Press Release

ADL Urges Supreme Court Interpretation of Section 230 to Protect Social Media Users from Harm

New York, NY, December 8, 2022 … ADL (the Anti-Defamation League) filed an amicus brief with the U.S. Supreme Court urging it to make clear that Section 230 of the Communications Decency Act does not automatically immunize platforms from the consequences of their own actions when they spread dangerous hate and extremist content in ways that produce harm.  

The case, Gonzalez v. Google, brought by the family of an American woman killed in an ISIS attack on a Parisian café, raises questions about whether Section 230 protects internet platforms when their algorithms target users and recommend problematic content, such as terrorist propaganda.

ADL has long called for the interpretation of Section 230 to be updated, as the law, as currently applied by the lower courts, provides sweeping immunity for tech platforms even when platform product features and other conduct contribute to unlawful behavior—including violence. ADL’s brief, in support of neither party, asserts that Section 230 has been interpreted too broadly by those courts.

“For too long Section 230 has been misinterpreted by lower courts as granting near-blanket immunity to social media companies from the threat of liability,” said Lauren Krapf, ADL Technology Policy and Advocacy Counsel. “Platforms are doing more than merely statically hosting extremist content: they are recommending it, amplifying it, and even auto-generating content. It should be possible to challenge social media companies’ actions in court when their own tools have helped facilitate offline harm. At the same time, social media companies need to be able to rely on crucial provisions of Section 230 to moderate third-party content when it is harmful and violates their community guidelines.”

One element of ADL’s REPAIR Plan, which calls for a whole-of-society response to online hate and harassment, supports updating Section 230 to ensure that tech companies can be held accountable for content that foments hate and bigotry when their own tools exacerbate it in ways that produce harm, while still protecting free speech.

ADL’s brief may be viewed here. A decision in the case is expected in June 2023. 

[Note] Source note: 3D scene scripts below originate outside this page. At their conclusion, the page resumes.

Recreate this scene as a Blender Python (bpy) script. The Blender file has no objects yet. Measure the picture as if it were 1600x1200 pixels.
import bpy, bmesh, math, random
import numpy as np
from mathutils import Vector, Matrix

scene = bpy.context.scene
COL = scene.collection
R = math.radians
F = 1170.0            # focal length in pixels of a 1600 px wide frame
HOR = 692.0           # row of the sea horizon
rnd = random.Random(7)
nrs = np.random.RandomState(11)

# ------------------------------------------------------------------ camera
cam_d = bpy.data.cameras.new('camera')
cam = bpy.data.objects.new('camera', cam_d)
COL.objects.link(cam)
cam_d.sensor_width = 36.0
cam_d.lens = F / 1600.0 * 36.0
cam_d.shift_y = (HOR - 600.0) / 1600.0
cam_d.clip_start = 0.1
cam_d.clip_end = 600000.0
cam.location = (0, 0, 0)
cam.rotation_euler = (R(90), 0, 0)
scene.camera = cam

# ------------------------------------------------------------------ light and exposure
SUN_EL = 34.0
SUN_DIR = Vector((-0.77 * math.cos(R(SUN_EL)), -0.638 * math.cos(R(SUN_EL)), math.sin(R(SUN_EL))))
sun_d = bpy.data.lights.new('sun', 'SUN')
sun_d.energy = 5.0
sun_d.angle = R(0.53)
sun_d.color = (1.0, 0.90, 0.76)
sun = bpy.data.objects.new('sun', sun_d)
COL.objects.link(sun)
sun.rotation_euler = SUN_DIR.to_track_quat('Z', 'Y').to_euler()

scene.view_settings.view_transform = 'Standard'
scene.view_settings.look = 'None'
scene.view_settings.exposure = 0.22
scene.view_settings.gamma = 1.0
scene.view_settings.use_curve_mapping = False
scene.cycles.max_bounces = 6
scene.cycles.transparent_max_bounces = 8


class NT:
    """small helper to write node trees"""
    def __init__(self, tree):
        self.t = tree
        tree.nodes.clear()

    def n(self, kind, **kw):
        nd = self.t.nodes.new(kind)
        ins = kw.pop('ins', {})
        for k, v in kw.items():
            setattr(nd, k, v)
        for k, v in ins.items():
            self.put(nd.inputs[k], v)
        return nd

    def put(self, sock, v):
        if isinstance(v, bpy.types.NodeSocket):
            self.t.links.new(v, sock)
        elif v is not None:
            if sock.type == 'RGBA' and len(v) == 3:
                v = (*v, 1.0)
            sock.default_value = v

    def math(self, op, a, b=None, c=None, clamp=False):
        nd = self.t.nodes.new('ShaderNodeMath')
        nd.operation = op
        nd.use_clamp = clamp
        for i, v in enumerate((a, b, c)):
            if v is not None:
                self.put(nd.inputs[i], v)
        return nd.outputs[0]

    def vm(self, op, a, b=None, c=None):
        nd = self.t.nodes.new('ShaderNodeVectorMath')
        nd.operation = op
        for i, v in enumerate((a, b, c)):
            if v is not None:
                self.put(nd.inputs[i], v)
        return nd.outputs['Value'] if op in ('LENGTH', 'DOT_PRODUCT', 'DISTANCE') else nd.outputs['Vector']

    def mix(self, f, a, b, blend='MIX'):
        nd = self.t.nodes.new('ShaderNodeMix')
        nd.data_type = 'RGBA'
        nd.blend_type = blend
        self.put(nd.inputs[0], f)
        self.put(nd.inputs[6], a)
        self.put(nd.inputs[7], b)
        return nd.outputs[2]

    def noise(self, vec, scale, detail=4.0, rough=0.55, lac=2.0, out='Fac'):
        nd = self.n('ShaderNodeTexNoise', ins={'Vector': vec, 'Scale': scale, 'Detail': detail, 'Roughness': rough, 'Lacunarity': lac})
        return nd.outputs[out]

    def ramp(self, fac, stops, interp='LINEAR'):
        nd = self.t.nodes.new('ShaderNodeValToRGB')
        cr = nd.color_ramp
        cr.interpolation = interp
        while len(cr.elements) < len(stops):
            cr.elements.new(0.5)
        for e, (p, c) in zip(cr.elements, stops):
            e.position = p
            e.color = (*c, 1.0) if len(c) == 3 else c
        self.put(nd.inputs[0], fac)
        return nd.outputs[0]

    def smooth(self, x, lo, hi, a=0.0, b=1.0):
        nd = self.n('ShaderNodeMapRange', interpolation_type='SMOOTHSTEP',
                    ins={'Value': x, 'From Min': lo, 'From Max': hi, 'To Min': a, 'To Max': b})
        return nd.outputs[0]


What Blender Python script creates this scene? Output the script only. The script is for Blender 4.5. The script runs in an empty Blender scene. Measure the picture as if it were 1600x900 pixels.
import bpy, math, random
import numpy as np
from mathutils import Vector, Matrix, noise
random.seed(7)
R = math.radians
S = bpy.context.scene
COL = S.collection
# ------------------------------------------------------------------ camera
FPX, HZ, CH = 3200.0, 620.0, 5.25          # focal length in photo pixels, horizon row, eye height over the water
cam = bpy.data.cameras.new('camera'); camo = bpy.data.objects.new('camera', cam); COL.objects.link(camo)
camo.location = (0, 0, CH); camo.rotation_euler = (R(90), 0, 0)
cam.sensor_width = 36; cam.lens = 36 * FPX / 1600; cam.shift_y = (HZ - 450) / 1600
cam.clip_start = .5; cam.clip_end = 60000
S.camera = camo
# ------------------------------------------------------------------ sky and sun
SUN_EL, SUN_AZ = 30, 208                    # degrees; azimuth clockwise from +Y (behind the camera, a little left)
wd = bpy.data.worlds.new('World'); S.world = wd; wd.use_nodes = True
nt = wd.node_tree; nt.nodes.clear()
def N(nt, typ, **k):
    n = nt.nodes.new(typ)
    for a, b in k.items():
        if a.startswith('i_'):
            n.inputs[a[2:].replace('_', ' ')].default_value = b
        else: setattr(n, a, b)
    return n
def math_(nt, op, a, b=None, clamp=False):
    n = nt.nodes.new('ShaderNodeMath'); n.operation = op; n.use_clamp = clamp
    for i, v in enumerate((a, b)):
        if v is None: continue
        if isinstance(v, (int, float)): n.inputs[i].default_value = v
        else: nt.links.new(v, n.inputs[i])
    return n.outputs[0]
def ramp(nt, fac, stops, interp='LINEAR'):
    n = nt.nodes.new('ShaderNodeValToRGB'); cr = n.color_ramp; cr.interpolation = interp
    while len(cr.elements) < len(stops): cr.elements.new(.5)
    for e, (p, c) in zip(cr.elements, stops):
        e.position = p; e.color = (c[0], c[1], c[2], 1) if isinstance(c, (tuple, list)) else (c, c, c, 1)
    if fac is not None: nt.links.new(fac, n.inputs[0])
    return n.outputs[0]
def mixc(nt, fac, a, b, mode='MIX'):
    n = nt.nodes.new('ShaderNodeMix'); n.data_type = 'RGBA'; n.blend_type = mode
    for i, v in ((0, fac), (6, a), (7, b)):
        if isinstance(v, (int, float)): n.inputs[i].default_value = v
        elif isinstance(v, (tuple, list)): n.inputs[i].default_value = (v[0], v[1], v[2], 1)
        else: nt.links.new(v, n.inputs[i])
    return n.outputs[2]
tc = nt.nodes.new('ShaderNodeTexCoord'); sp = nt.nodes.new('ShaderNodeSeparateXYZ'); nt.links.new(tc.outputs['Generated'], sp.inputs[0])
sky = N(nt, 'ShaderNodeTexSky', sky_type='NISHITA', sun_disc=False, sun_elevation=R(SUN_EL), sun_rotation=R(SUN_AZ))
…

ADL is the leading anti-hate organization in the world. Founded in 1913, its timeless mission is “to stop the defamation of the Jewish people and to secure justice and fair treatment to all.” Today, ADL continues to fight all forms of antisemitism and bias, using innovation and partnerships to drive impact. A global leader in combating antisemitism, countering extremism and battling bigotry wherever and whenever it happens, ADL works to protect democracy and ensure a just and inclusive society for all.